US ran ‘Cuban Twitter’ in Pakistan too, says report

0
116

WASHINGTON

The United States ran a ‘Cuban Twitter’ like programme in Pakistan too but it closed when the project failed to generate enough funds to run itself, the US media reports.
The reports identified the programme as “Hamari Awaz,” launched in Lahore by former US Secretary of State Hillary Clinton in 2009. While launching the programme, she announced that the United States would fund the first 24 million messages and then it would have to generate its own funds.
The US State Department ran the programme out of the office of Richard C. Holbrooke, President Obama’s special envoy to Afghanistan and Pakistan, who died in 2010. Pakistani telecommunications companies provided the network.
An announcement distributed after the launching identified “Hamari Awaz” as “a service you can use on your cellphone to distribute news stories, to invite people to an event, to share your thoughts and opinions, to report problems that you see, to call for actions to solve those problems.”
State Department officials told The New York Times that at its peak the programme cost about $1 million and connected more than a million people who sent more than 350 million messages. Users of the service could sign up using their personal information or remain anonymous.
The service was used by a diverse segment of Pakistani society, according to people who ran the programme.
“Farmers used it to share market prices.
News organisations used it to reach readers.
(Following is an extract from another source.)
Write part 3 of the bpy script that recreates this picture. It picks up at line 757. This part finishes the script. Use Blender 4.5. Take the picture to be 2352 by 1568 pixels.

People used it to connect and share information such as cricket scores,” the Times reported.
State Department officials enlisted the Pakistani government to promote the social media programme, which officials thought at the time might ease mounting tensions between the two countries.
US officials contacted by the Times would not say when the Pakistani programme ended or what it ultimately accomplished.
Between 2009 and 2010, the United States launched similar programmes in dozens of countries in Asia, Africa and Latin America.
Last week, the Associated Press released an exposé on one of these programmes called ZunZuneo, which aimed to stir political unrest in Cuba.